Sunday, January 24, 2010

Unwitting crusaders

If you're thinking about using a gun to commit a murder, and you need some inspirational words to accompany the deed, you only have to dig around in the Bible and you'll surely find everything you need. The cultivated killer played superbly by Samuel L Jackson in Quentin Tarantino's Pulp Fiction had the habit of calling upon the godly exclamations of the prophet Ezekiel (submerged in a sauce of f-words) to preface his executions.

US soldiers in Afghanistan were surprised to learn that mysterious letters and numbers inscribed on the gunsights of their personal combat weapons were in fact references to passages of the Bible.
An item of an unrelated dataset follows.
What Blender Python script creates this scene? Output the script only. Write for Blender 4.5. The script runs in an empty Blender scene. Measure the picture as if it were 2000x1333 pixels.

In the above photo, for example, the reference JN 8:12 guides the soldier to the gospel of John, chapter 8, verse 12, in which Jesus says: "I am the light of the world. He that followeth me shall not walk in darkness, but shall have the light of life." An observer must imagine, of course, that the light of life is reserved for the guy squeezing the trigger, not for the unfortunate fellow at the other end of the bullet's trajectory. Besides, you get a certain idea of the sense of the biblical quote if you replace the word "light" by "sight" (short for gunsight), and "walk" by "fire". And maybe the final expression, "light of life", should be replaced by "sight of death".

These gunsights, manufactured by a family company named Trijicon [click the logo to visit their website] based in Michigan, were supplied to US, British, Australian and New Zealand troops fighting in Afghanistan. Funnily enough, not even their superiors seemed to be aware (so they say) that these soldiers were unwitting latter-day crusaders, whose arms were protected symbolically by the fighting words of a Christian god.

Journalists are already referring to weapons bearing such references as "Jesus guns". One US official even compared this affair with the trivial but notorious phenomenon I mentioned in my article of 28 December 2009 entitled In God we don't trust [display].

Why can't Americans leave God alone (along with the ungodly) and get on with their business?